Asteroid
The Asteroid Data Hunter Contest will help scientists identify, categorise and destroy meteorites that may pose a threat to Earth Creative Commons

Nasa has launched a contest seeking "citizen scientists" who will be rewarded for improving the way we locate and destroy asteroids in our Solar System.

The Asteroid Data Hunter Contest will offer $35,000 in rewards over the next six months for scientists who develop algorithms that can be used to identify meteorites.

It is hoped the contest and research will help understand the rocks and avoid collisions with our planet, such as the previously undetected Chelyabinsk asteroid which hit the Russian town with the force of 500,000 tonnes of TNT.

The first series will begin on 17th March, in partnership with the asteroid mining company Planetary Resources Inc of Bellevue in Washington. Before the competition begins, competitors can create an account on the contest series website and learn more about the rules.
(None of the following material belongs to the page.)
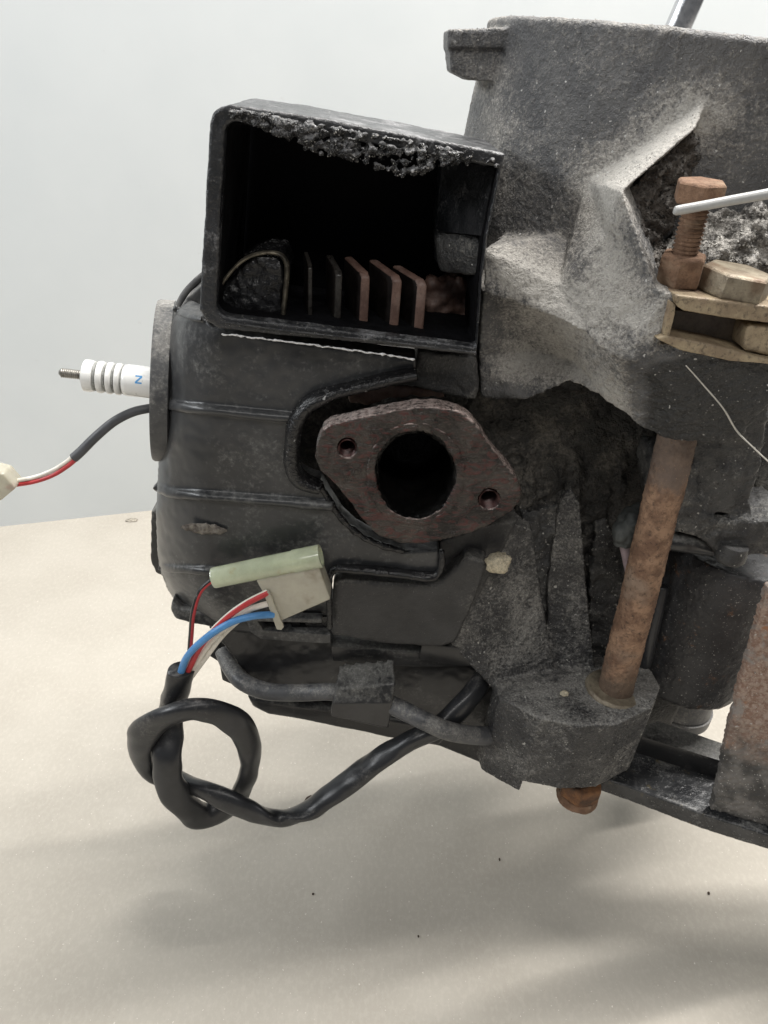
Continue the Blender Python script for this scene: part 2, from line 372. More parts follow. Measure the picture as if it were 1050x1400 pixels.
def mk_flange():
    m, t, b = nt('scorched_flange'); g = G(t)
    a = g.noise(70, 5, 0.65, dist=0.8); d = g.noise(600, 4, 0.7); e = g.noise(35, 4, 0.6); k = g.noise(160, 4, 0.7, stretch=(1, 1, 2.5), dist=1.5)
    c = g.mix(g.rng(a, 0.38, 0.62), (0.016, 0.0135, 0.012), (0.058, 0.049, 0.043))
    c = g.mix(g.m('MULTIPLY', g.rng(k, 0.50, 0.62), 0.65), c, (0.10, 0.020, 0.017))
    c = g.mix(g.m('MULTIPLY', g.rng(e, 0.52, 0.68), 0.5), c, (0.10, 0.085, 0.073))
    up = g.rng(g.upz(), 0.25, 0.8)
    c = g.mix(g.m('MULTIPLY', up, g.rng(d, 0.32, 0.6)), c, (0.52, 0.42, 0.385))
    c = g.mix(g.m('MULTIPLY', g.rng(g.noise(300, 4, 0.7), 0.58, 0.72), 0.7), c, (0.02, 0.017, 0.015))
    g.l(c, b.inputs['Base Color']); g.l(g.rng(k, 0.38, 0.62, 0.10, 0.42), b.inputs['Roughness']); b.inputs['Metallic'].default_value = 0.25
    pv = g.bump(d, 0.45, 0.0005, b.inputs['Normal']); g.bump(k, 0.8, 0.0012, b.inputs['Normal'], pv)
    return m
M['flange'] = mk_flange()
def mk_plate():
    m, t, b = nt('rusted_painted_plate'); g = G(t)
    a = g.noise(45, 5, 0.7, dist=0.5); d = g.noise(500, 4, 0.75); z = g.n('ShaderNodeSeparateXYZ'); g.l(g.pos.outputs['Position'], z.inputs[0])
    hgt = g.m('ADD', z.outputs[2], g.m('MULTIPLY', g.m('SUBTRACT', a, 0.5), 0.07))
    c = g.mix(g.rng(d, 0.38, 0.62), (0.21, 0.125, 0.09), (0.33, 0.25, 0.20))
    paint = g.mix(g.rng(g.noise(90, 5), 0.4, 0.65), (0.05, 0.048, 0.046), (0.16, 0.15, 0.14))
    c = g.mix(g.rng(g.noise(38, 5, 0.7, dist=0.8), 0.5, 0.6), c, (0.24, 0.215, 0.195))
    c = g.mix(g.rng(g.noise(70, 5, 0.7), 0.58, 0.66), c, (0.30, 0.14, 0.07))
    c = g.mix(g.rng(hgt, 0.148, 0.118), c, paint)
    c = g.mix(g.rng(g.noise(900, 2, 0.7), 0.66, 0.7), c, (0.45, 0.43, 0.40))
    g.l(c, b.inputs['Base Color']); b.inputs['Roughness'].default_value = 0.75
    pv = g.bump(d, 0.8, 0.0006, b.inputs['Normal']); g.bump(a, 0.5, 0.001, b.inputs['Normal'], pv)
    return m
M['plate'] = mk_plate()
def mk_can():
    m, t, b = nt('black_pitted_can'); g = G(t)
    a = g.noise(75, 5, 0.65, dist=0.6); d = g.noise(700, 4, 0.75)
    c = g.mix(g.rng(a, 0.3, 0.6), (0.022, 0.022, 0.024), (0.042, 0.042, 0.044))
    c = g.mix(g.m('MULTIPLY', g.rng(g.noise(95, 6, 0.75, dist=0.15), 0.58, 0.68), 0.9), c, (0.17, 0.085, 0.042))
    c = g.mix(g.rng(g.noise(950, 2, 0.7), 0.66, 0.70), c, (0.32, 0.31, 0.29))
    g.l(c, b.inputs['Base Color']); b.inputs['Roughness'].default_value = 0.42
    pv = g.bump(d, 0.7, 0.0005, b.inputs['Normal']); g.bump(g.noise(160, 5, 0.7), 0.5, 0.0012, b.inputs['Normal'], pv)
    return m
M['can'] = mk_can()
def mk_bar():
    m = dirty('black_painted_bar', (0.02, 0.021, 0.023), (0.045, 0.046, 0.048), (0.17, 0.168, 0.16), 0.28, 0.10, 40, 900, (0.25, 0.65), 0.3, streak=(0.62, (2, 2, 1), (0.11, 0.09, 0.05)))
    return m
M['bar'] = mk_bar()
def mk_board():
    m, t, b = nt('grey_board'); g = G(t)
    a = g.noise(14, 4, 0.6); f = g.noise(420, 3, 0.7, stretch=(1, 0.6, 1)); s_ = g.noise(700, 2, 0.5); k = g.noise(900, 2, 0.5)
    c = g.mix(g.rng(a, 0.3, 0.7), (0.39, 0.36, 0.312), (0.425, 0.395, 0.345))
    c = g.mix(g.m('MULTIPLY', g.rng(f, 0.42, 0.7), 0.22), c, (0.56, 0.53, 0.47))
    c = g.mix(g.m('MULTIPLY', g.rng(s_, 0.70, 0.74), 0.55), c, (0.86, 0.84, 0.78))
    c = g.mix(g.m('MULTIPLY', g.rng(k, 0.735, 0.76), 0.55), c, (0.30, 0.25, 0.19))
    g.l(c, b.inputs['Base Color']); b.inputs['Roughness'].default_value = 0.82; b.inputs['Specular IOR Level'].default_value = 0.3
    pv = g.bump(f, 0.12, 0.0003, b.inputs['Normal']); g.bump(g.noise(9, 3), 0.25, 0.004, b.inputs['Normal'], pv)
    return m
M['board'] = mk_board()
def mk_wall():
    m, t, b = nt('white_board'); g = G(t)
    a = g.noise(8, 4, 0.6); f = g.noise(260, 3, 0.6)
    c = g.mix(g.rng(a, 0.3, 0.7), (0.605, 0.64, 0.655), (0.64, 0.672, 0.685))
    c = g.mix(g.m('MULTIPLY', g.rng(g.noise(60, 5, 0.75), 0.66, 0.75), 0.25), c, (0.5, 0.5, 0.49))
    g.l(c, b.inputs['Base Color']); b.inputs['Roughness'].default_value = 0.6
    g.bump(f, 0.06, 0.0003, b.inputs['Normal'])
    return m
M['wallm'] = mk_wall()

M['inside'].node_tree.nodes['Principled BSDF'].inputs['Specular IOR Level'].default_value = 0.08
# ------------------------------------------------------------------ the setting
def sheet(name, pts, mat, label=None):
    bm = bmesh.new(); bm.faces.new([bm.verts.new(p) for p in pts]); o = finish(bm, name, mat, None, False); o['kind'] = 'structure'; return o
a_ = WZ(0, 720, 0); b_ = WZ(215, 697, 0); dv = (b_ - a_).normalized(); wn = Vector((-dv.y, dv.x, 0))
wl = a_ - dv * 1.2; wr = a_ + dv * 2.2
sheet('table_top', [(-1.6, -0.6, 0), (1.8, -0.6, 0), (1.8, 1.4, 0), (-1.6, 1.4, 0)], M['board'])
bm = bmesh.new(); prism3(bm, [[wl, wr, wr + Vector((0, 0, 1.1)), wl + Vector((0, 0, 1.1))]], wn * 0.008)
o = finish(bm, 'wall', M['wallm'], None, False); o['kind'] = 'structure'

# ------------------------------------------------------------------ engine
engine = thing('engine', 'dirty black small engine with square air duct, ribbed cover and grey dusty castings', 'engine', (0.06, 0.30, 0.085))
E = engine

# --- upper housing (drum) ---
ax = -DOWN
hc = Vector((0.1005, 0.353, 0.235))
bm = bmesh.new()
prof = [(0.046, 0.070), (0.05, 0.080), (0.09, 0.083), (0.13, 0.080), (0.148, 0.0785), (0.1562, 0.0785), (0.1575, 0.077)]
lathe(bm, hc, ax, prof, 72)
# the lug on its rim, and the rounded bulge below it
prism3(bm, [[W(612, 40, .325), W(720, 36, .325), W(720, 66, .325), W(612, 66, .325)]], YY * 0.025)
prism3(bm, [[W(614, 64, .327), W(700, 64, .327), W(690, 112, .327), W(640, 110, .327), W(616, 98, .327)]], YY * 0.022)
def drumY(px, py):                      # where the line of sight meets the drum
    d = ray(px, py)
    for i in range(400):
        t = 0.18 + i * 0.0006; p = C0 + d * t; h = (p - hc).dot(ax); r = (p - hc - ax * h).length
        if r < 0.0825: return p.y
    return 0.345
# the arm with its gusset grows out of the drum
dq = lambda x, y, o=0.003: (x, y, drumY(x, y) + o)
V = dict(g1=dq(966, 138), g2=dq(803, 246), g3=(850, 262, .2535), g4=(896, 394, .2415), g5=(764, 391, .2655), g6=dq(950, 176, -.009),
         g7=(660, 340, .272), g8=(662, 402, .270), g9=(735, 423, .264), g10=(800, 456, .253), g11=(838, 488, .244), g12=(912, 399, .2395),
         g13=(924, 404, .2390), g14=(911, 460, .2388), g15=(862, 494, .240), ga=(690, 318, .310), gb=dq(778, 318), gm=(828, 320, .2595))
Fs = [('g1', 'g2', 'g3', 'g6'), ('g2', 'gb', 'g5', 'gm'), ('g2', 'gm', 'g3'), ('gm', 'g5', 'g4', 'g3'), ('g7', 'g8', 'g9', 'g5'), ('g7', 'g5', 'gb', 'ga'), ('g5', 'g9', 'g10'), ('g5', 'g10', 'g11', 'g12', 'g4'),
      ('g11', 'g15', 'g14', 'g13', 'g12')]
relief(bm, V, Fs, 0.05, 0.022)
# hollow face under the arm
V = dict(a=(660, 398, .274), b=(735, 418, .270), c=(800, 451, .260), d=(840, 486, .249), e=(880, 584, .254), f=(822, 541, .264), g=(780, 521, .272),
         h=(720, 547, .279), i=(658, 544, .283), j=(655, 488, .284), k=(725, 478, .287), l=(785, 495, .277))
Fs = [('a', 'b', 'k', 'j'), ('b', 'c', 'l', 'k'), ('c', 'd', 'f', 'l'), ('d', 'e', 'f'), ('l', 'f', 'g'), ('k', 'l', 'g', 'h'), ('j', 'k', 'h', 'i')]
relief(bm, V, Fs, 0.05)
# the lug that clamps the long bolt, below the slot
V = dict(a=(838, 488, .246), b=(866, 492, .240), c=(905, 470, .239), d=(1000, 490, .2385), e=(1085, 492, .2385), f=(1085, 520, .240), g=(1045, 560, .242),
         h=(1012, 602, .247), i=(980, 607, .248), j=(912, 601, .252), k=(874, 581, .256), l=(930, 545, .243))
Fs = [('a', 'b', 'l', 'k'), ('b', 'c', 'd', 'l'), ('d', 'e', 'f', 'g', 'l'), ('l', 'g', 'h', 'i'), ('l', 'i', 'j', 'k')]
relief(bm, V, Fs, 0.045)
def smask(p, n):                        # rougher below and in the bolt corner, smoother on the drum
    px, py = PX(p)
    return 0.75 + 1.3 * max(0.0, min(1.0, (py - 380) / 90.0)) * max(0.0, min(1.0, (px - 640) / 60.0))
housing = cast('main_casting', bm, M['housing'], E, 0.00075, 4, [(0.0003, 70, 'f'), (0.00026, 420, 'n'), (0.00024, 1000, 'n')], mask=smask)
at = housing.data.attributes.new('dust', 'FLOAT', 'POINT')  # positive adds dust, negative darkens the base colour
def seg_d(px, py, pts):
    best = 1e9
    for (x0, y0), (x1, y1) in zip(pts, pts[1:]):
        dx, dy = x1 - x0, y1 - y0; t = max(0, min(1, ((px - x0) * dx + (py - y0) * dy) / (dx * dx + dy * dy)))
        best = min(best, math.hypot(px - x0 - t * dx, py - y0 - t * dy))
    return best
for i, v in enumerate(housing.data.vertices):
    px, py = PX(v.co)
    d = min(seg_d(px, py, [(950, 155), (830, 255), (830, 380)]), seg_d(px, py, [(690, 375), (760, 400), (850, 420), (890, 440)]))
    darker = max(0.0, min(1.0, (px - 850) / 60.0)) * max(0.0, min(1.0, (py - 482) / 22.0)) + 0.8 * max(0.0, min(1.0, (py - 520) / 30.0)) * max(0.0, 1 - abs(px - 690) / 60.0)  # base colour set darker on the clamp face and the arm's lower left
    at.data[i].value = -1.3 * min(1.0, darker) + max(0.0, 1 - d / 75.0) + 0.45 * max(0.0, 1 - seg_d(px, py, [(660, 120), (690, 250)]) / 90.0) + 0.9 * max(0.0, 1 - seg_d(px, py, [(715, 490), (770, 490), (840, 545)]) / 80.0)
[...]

The Asteroid Data Hunter Contest will be managed by the Nasa Tournament Lab and is the first contest series contributing to the agency's Asteroid Grand Challenge.

Jason Crusan, Nasa Tournament Lab director, said in a statement: "For the past three years, Nasa has been learning and advancing the ability to leverage distributed algorithm and coding skills through the Nasa Tournament Lab to solve tough problems."

Reporters gather around a piece of a meteorite that crashed in Russia (Reuters)
A piece of the meteorite which hit Chelyabinsk in 2013 Reuters

Crusan also added that Nasa's experience with algorithm contests will help protect the planet from meteorite threats through image analysis.

The contest series challenges participants to develop significantly improved algorithms to identify asteroid in images taken by ground-based telescopes. The winner will provide a solution that increases detection sensitivity, minimises the number of false positives and ignore imperfections in the data. It will also be required to run effectively on all computer systems.

According to Headlines & Global News, the space agency is looking for an algorithm that can improve Near-Earth Object detection and "reject false positives from a list of asteroid detections."

Jenn Gustetic, an executive on the programme, said: "Protecting the planet from the threat of asteroid impact means first knowing where they are. By opening up the search for asteroids, we are harnessing the potential of innovators and makers and citizen scientists everywhere to help solve this global challenge."

At a South by Southwest Festival in Austin, Texas, Gustetic and Nasa's Jason Kessler explained how the scheme will help humans outsmart the dinosaurs, as open innovation can engage people in discussions and research into space exploration.

Gustetic said: "This may be news to you, but humans weren't first to dominate the Earth! Dinosaurs dominated the planet for a lot longer than we've dominated the planet. A fraction of the time, in fact."

She added that the technique used by dinosaurs - to "grow to a gigantic size and then eat any competition" - made them vulnerable when an asteroid stuck the planet near the Gulf of Mexico 66 million years ago.

Gustetic said: "A mass extinction is something that takes out 75% of the species on the planet over 2m years. All of human history has been the last eight seconds of the cosmic calendar, and in fact that last second is pretty much everything we know about today."

Chris Lewicki, chief engineer of Planetary Resources, Inc, said current asteroid detection schemes are only tracking one percent of the objects that orbit the sun.

He said: "We are excited to partner with Nasa in this contest to help increase the quantity and knowledge about asteroids that are potential threats, human destinations, or resource rich. Applying distributed algorithm and coding skills to the extensive Nasa-funded Catalina Sky Survey data set will yield important insights into the state of the art in detecting asteroids."

The contest will help Nasa identify and characterise near-Earth objects, as well as identify asteroids that could be redirected to a stable lunar orbit for future exploration by astronauts.